Meu pai e o ministro Peluso

Em seu último voto como ministro do STF, Cezar Peluso exibiu suas qualidades de juiz sereno, sério, claro e justo. Uma aula de dignidade e sabedoria só possível em quem construiu, ao longo da vida, pela experiência e estudo, uma biografia exemplar.

Tenho orgulho em conhecê-lo e desfrutar de sua afabilidade, de sua ciência diante da vida e da humanidade. Ele me lembra muito o meu pai, também juiz durante décadas, com quem aprendi a buscar a sensatez, a moderação, a justiça. Nem sempre consigo, mas tento.

Eu me lembro bem da insatisfação de meu pai diante da aposentadoria imposta pela idade de setenta anos. Em pleno domínio intelectual do trabalho desenvolvido por toda a vida, com muito mais capacidade de exercer o seu ofício do que quando se iniciara na profissão quase sacerdotal de magistrado, via-se ele impelido a se retirar da missão que abraçara com tanta dedicação.

Estava condenado a ficar em casa recebendo o salário, sem exercer nenhuma função. Nem a desculpa da economia o Estado tinha. Ele viveu quase vinte e quatro anos depois desse fato, sempre com saúde física e mental.

Veio-me , na ocasião, o exemplo dos índios, os primeiros brasileiros. Em sua comunidade a voz da razão, a que prevalece sobre todos, é a dos mais velhos. O conselho dos idosos é que dá segurança aos mais jovens, indica-lhes os melhores caminhos. A voz da experiência evita que os erros antigos sejam repetidos. Do oriente nos vem o mesmo tipo de ensinamento.

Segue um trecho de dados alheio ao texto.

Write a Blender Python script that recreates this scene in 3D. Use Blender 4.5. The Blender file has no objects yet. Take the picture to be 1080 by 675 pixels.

Aqui é o contrário. Além de não termos uma educação à altura do Brasil que queremos e merecemos ter, descarta-se as pessoas competentes em troca de nada. E no caso do Supremo há sempre o risco de questões políticas e partidárias influenciarem nas novas escolhas, trocando o grande pelo medíocre (espero que não).

Sem o ministro Peluso e, logo, o ministro Ayres Brito, o cidadão brasileiro corre o risco de perder saber e serenidade, indispensáveis no tribunal que zela pelo respeito à Constituição e pela cidadania plena. Não temos, nos outros poderes da República, a aposentadoria compulsória. E isso faz com que ainda convivamos com velhacos coronéis, pais da pobreza, da violência e das iniquidades. Se senador, deputado, governador, ministro e presidente podem permanecer nos cargos com qualquer idade porque o mesmo não se aplica ao Judiciário?

Os quarenta e cinco anos de magistratura do ministro se encerraram com um voto equilibrado, brilhante e de uma clareza que fez com que todos os que o assistiram pela tevê entendessem o significado pleno de sua decisão. Uma lição de justiça, semelhante à que meu pai me passou, Cezar Peluso transmitiu a todos os brasileiros que acreditam no direito e na democracia.

Esta crônica foi originalmente publicada no Estado de Minas, em setembro de 2012.